L’elitismo è una teoria politica basata sul principio minoritario, secondo il quale il potere è sempre in mano ad una minoranza. Si fonda sul concetto di élite, dal latino eligere, cioè scegliere (quindi scelta dei migliori). Termini interscambiabili con quello di élite sono aristocrazia, classe politica, oligarchia.
L’elitismo è l’idea o la pratica per cui gli individui che sono considerati membri di un’élite – un gruppo selezionato di persone con capacità personali superiori, dotate di intelletto, ricchezza, competenza o esperienza, o altri attributi particolari – sono quelli le cui opinioni su una materia devono essere prese in maggior considerazione o aver maggior peso; i cui giudizi o azioni sono più probabilmente costruttive per la società; o le cui straordinarie abilità o saggezze li rende più adatti al governo. Alternativamente, il termine elitismo può essere usato per descrivere una situazione nella quale il potere è concentrato nelle mani di un’élite.
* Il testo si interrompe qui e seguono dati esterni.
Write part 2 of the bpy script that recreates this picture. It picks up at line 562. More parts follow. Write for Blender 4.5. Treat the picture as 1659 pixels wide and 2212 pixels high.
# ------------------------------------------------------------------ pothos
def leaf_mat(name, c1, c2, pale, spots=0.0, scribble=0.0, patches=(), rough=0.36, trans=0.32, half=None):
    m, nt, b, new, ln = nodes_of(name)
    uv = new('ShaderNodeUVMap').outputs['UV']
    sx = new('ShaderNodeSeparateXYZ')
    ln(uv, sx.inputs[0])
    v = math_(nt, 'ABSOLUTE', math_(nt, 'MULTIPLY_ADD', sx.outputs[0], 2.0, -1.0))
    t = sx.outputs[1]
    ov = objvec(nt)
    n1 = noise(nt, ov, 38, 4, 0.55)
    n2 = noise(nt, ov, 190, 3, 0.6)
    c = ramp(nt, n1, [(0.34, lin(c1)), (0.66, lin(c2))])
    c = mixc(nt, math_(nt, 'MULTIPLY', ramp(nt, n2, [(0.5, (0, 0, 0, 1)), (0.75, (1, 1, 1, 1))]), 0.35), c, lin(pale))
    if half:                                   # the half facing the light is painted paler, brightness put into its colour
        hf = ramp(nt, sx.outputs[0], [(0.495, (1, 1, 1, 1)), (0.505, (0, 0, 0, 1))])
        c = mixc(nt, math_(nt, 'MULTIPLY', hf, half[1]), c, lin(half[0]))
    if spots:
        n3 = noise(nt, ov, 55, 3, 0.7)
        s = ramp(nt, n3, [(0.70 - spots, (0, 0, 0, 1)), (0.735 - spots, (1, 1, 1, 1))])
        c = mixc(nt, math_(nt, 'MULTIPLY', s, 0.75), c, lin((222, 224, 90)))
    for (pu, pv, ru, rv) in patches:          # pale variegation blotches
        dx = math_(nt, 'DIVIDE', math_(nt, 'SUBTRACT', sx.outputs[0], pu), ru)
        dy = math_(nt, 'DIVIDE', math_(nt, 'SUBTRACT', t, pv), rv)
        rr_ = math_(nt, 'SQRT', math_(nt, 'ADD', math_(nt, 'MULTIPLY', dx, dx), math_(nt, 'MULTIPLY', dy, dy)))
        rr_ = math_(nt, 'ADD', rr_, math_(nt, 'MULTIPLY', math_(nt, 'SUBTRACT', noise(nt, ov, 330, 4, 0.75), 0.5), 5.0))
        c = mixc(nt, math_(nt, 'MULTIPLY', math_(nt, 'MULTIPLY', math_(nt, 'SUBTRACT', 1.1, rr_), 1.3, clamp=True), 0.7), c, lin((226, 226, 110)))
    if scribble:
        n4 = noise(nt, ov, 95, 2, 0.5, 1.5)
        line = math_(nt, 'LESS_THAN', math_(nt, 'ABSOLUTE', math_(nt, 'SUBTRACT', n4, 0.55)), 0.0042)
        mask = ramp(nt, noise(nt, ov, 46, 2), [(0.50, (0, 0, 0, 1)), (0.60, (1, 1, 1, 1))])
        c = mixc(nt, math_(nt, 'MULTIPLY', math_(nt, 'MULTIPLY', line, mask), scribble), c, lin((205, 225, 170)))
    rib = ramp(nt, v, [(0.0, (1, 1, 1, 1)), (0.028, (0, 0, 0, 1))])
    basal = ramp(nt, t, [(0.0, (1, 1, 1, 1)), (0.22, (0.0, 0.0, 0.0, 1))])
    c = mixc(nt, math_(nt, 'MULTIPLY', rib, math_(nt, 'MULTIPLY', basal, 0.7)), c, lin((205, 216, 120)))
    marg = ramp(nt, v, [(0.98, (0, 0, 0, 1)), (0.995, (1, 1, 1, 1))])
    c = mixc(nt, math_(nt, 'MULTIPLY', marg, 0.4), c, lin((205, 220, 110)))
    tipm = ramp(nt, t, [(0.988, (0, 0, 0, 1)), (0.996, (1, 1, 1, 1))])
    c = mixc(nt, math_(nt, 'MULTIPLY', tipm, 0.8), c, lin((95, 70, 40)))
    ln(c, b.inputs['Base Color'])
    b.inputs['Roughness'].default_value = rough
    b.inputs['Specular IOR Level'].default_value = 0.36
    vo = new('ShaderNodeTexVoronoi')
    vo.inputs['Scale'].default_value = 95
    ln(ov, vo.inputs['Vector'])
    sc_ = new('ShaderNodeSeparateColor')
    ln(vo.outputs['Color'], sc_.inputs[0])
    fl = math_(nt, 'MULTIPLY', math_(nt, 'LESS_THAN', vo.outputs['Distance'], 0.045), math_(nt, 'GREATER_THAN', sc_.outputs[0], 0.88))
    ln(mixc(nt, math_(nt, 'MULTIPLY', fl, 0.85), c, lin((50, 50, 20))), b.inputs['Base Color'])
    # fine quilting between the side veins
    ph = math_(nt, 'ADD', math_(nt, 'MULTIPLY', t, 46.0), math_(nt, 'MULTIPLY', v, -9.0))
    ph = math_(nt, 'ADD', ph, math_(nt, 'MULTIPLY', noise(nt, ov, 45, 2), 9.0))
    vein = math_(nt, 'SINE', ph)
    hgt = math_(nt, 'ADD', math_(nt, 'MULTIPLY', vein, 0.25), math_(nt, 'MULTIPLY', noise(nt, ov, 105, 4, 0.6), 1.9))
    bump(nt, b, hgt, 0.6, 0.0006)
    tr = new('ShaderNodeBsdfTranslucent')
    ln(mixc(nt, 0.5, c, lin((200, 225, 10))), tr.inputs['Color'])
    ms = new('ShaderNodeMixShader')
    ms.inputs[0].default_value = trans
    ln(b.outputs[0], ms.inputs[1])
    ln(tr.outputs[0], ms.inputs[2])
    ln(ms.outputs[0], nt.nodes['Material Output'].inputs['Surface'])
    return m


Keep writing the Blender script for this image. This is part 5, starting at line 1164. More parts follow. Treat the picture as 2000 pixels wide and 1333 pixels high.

Possono avere significato contrario di “elitismo” i termini “antielitismo”, “populismo” e la teoria politica del “pluralismo”.
La crescita di una discussione libera sull’antielitismo – uno dei tratti sociopolitici più importanti dei nostri tempi – è complicata da diversi fattori, anche linguistici. Quelle qui sopra, per esempio, sono le voci di Wikipedia italiana e inglese dedicate al termine elitismo. L’accezione negativa del termine, come si vede, prevale nella voce italiana (alternativa a quella di “elitarismo”). La difficoltà a parlare dell’antielitismo, che molti commentatori americani stanno coraggiosamente cercando di superare, nasce dal successo dell’antielitismo stesso. Ovvero di quell’atteggiamento culturale e politico vincente che suggerisce che le persone “normali”, quelle “come noi”, quelle “che ci somigliano”, siano più adatte a ruoli di potere e responsabilità che non quelle competenti, preparate o esperte sulle questioni che riguardano quei ruoli. In America la candidatura di Sarah Palin ha fatto saltare il tappo della sopportazione di questo andamento, e molti articoli “in difesa dell’elitismo” sono già usciti, sfidando il discredito e l’impopolarità del termine. Le battute della Palin sull’essere preparata sulla politica estera perché da casa sua vede la Russia, hanno fatto da miccia. In Italia il coraggio di sfidare l’antielitismo ce l’hanno in pochissimi: ha scritto qualcosa Massimo Gramellini la settimana scorsa. Ma gli esempi del suo essersi profondamente radicato anche qui non mancano: da Di Pietro che sa guidare il trattore a tutto il repertorio domestico-rurale dei leader della Lega, e ancora (fino a Fassino che va da Maria De Filippi, per cercare di sembrare “una persona qualsiasi”). Il problema è che l’elitismo non è di per sé buono o cattivo: dipende dai criteri con cui sono scelte le élites. E in Italia queste scelte non hanno un buon curriculum: si prevedono tempi duri per chi vorrà far tornare quelli molto bravi e capaci a occuparsi delle cose che contano.